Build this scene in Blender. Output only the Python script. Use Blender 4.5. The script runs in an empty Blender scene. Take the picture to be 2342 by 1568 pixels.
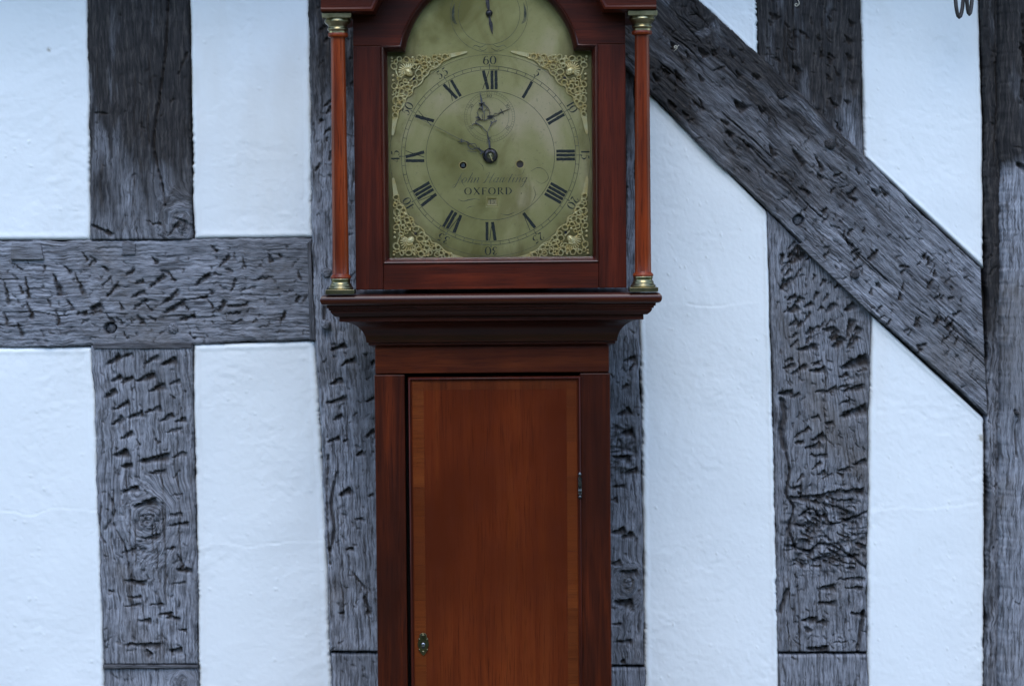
import bpy, bmesh, math, random
import numpy as np
from mathutils import Vector, Matrix, Euler

R_ = math.radians
scene = bpy.context.scene
COL = scene.collection
random.seed(7)

# ------------------------------------------------------------------ camera
PW, PH = 2342.0, 1568.0            # tracing units: the photograph at 2342 x 1568
DIST = 3.1                          # metres from the lens to the dial
FPX = 1590.0 * DIST                 # focal length in tracing units
YD = 0.028                          # dial plane
DCX, DCY = 1121.4, 356.3            # dial centre in tracing units
CAMR = Matrix.Rotation(R_(90 - 3.0), 3, 'X') @ Matrix.Rotation(R_(-0.45), 3, 'Z')
_d = CAMR @ Vector(((DCX - PW / 2) / FPX, -(DCY - PH / 2) / FPX, -1))
DIALC = Vector((0, YD, 1.75))
CAMP = DIALC - _d * (DIST / _d.y)
cd = bpy.data.cameras.new('camera')
cam = bpy.data.objects.new('camera', cd)
COL.objects.link(cam)
cam.matrix_world = Matrix.Translation(CAMP) @ CAMR.to_4x4()
cd.sensor_width = 36
cd.lens = 36 * FPX / PW
cd.clip_end = 2000
cd.dof.use_dof = True
cd.dof.focus_distance = DIST + 0.03
cd.dof.aperture_fstop = 6.3
scene.camera = cam
scene.cycles.max_bounces = 6
scene.cycles.transparent_max_bounces = 6
scene.cycles.use_adaptive_sampling = True
scene.cycles.adaptive_threshold = 0.01

# ------------------------------------------------------------------ light
SUN_EL, SUN_AZ = 55.0, 184.0
w = bpy.data.worlds.new('World')
scene.world = w
w.use_nodes = True
nt = w.node_tree
bg = nt.nodes['Background']
sky = nt.nodes.new('ShaderNodeTexSky')
sky.sky_type = 'NISHITA'
sky.sun_disc = False
sky.sun_elevation = R_(SUN_EL)
sky.sun_rotation = R_(SUN_AZ)
sky.altitude = 80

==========

**Problem requirements**
Copy each line in full and exactly, omitting any picture.

**Result of this exercise**
Build this scene in Blender. Output only the Python script. Use Blender 4.5. The script runs in an empty Blender scene. Take the picture to be 2342 by 1568 pixels.
import bpy, bmesh, math, random
import numpy as np
from mathutils import Vector, Matrix, Euler

R_ = math.radians
scene = bpy.context.scene
COL = scene.collection
random.seed(7)

# ------------------------------------------------------------------ camera
PW, PH = 2342.0, 1568.0            # tracing units: the photograph at 2342 x 1568
DIST = 3.1                          # metres from the lens to the dial
FPX = 1590.0 * DIST                 # focal length in tracing units
YD = 0.028                          # dial plane
DCX, DCY = 1121.4, 356.3            # dial centre in tracing units
CAMR = Matrix.Rotation(R_(90 - 3.0), 3, 'X') @ Matrix.Rotation(R_(-0.45), 3, 'Z')
_d = CAMR @ Vector(((DCX - PW / 2) / FPX, -(DCY - PH / 2) / FPX, -1))
DIALC = Vector((0, YD, 1.75))
CAMP = DIALC - _d * (DIST / _d.y)
cd = bpy.data.cameras.new('camera')
cam = bpy.data.objects.new('camera', cd)
COL.objects.link(cam)
cam.matrix_world = Matrix.Translation(CAMP) @ CAMR.to_4x4()
cd.sensor_width = 36
cd.lens = 36 * FPX / PW
cd.clip_end = 2000
cd.dof.use_dof = True
cd.dof.focus_distance = DIST + 0.03
cd.dof.aperture_fstop = 6.3
scene.camera = cam
scene.cycles.max_bounces = 6
scene.cycles.transparent_max_bounces = 6
scene.cycles.use_adaptive_sampling = True
scene.cycles.adaptive_threshold = 0.01

# ------------------------------------------------------------------ light
SUN_EL, SUN_AZ = 55.0, 184.0
w = bpy.data.worlds.new('World')
scene.world = w
w.use_nodes = True
nt = w.node_tree
bg = nt.nodes['Background']
sky = nt.nodes.new('ShaderNodeTexSky')
sky.sky_type = 'NISHITA'
sky.sun_disc = False
sky.sun_elevation = R_(SUN_EL)
sky.sun_rotation = R_(SUN_AZ)
sky.altitude = 80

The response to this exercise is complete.